Due: Wednesday 1/14 10:00am

Like yesterday, you will be using patches in NetLogo to represent images, this time with some other procedures. You should add these to yesterday’s assignment. Recreate the NetLogo program found here: http://homer.stuy.edu/~dw/netlogo/img/images_obf.html

World State:

We want 1 patch to be equal to 1 pixel to do that:

  • Set the origin to the bottom-left corner.
  • Set the size to 640 x 480 (or whatever the resolution of your source image is)
  • Set the patch size to 1

Patch properties

Give patches 2 properties to be used in your procedures:

  • start_color
  • next_color

Procedures

horizontal_flip

  • Flip the orientation of the image horizontally.

vertical_flip

  • Flip the orientation of the image vertically.

mirror

  • All the patches on the right half of the image should change color the same way they do for horizontal_flip
  • All the patches on the left half of time image should not change.

edge_detect

  • For this, add a new patch property called color_difference
  • Useful background information:
    • When given an agentset of will return a list of values.
      • i.e. [color] of turtles will return a list of colors (one entry per turtle)
    • sum is a NetLogo procedure that will return the sum of the values in a list.
  • We can determine if a patch represents an edge in our image by comparing its color to the colors of its neighbors.

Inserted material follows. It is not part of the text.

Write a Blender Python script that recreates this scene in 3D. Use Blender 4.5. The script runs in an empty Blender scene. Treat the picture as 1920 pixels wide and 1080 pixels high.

This is called edge detection. One common edge detection algorithm works as follows:
    • Grayscale the image (this removes color information but retains shape information of an image)
    • Find the average color of the pixels surrounding a given pixel.
    • Find the (absolute value) difference between the color of a pixel and the average color of its surrounding pixels.
    • If the difference is above a set threshold value, then the pixel must be on an edge, otherwise its not.
    • Make all the “edge” pixels one color (i.e. black) and all the non-edge pixels another (i.e. white)
  • edge_detect should run the algorithm explained above. Some things to play with:
    • Different definitions of “surrounding” patches.
    • Using a slider for the threshold value.
    • Using calculations other than average and difference.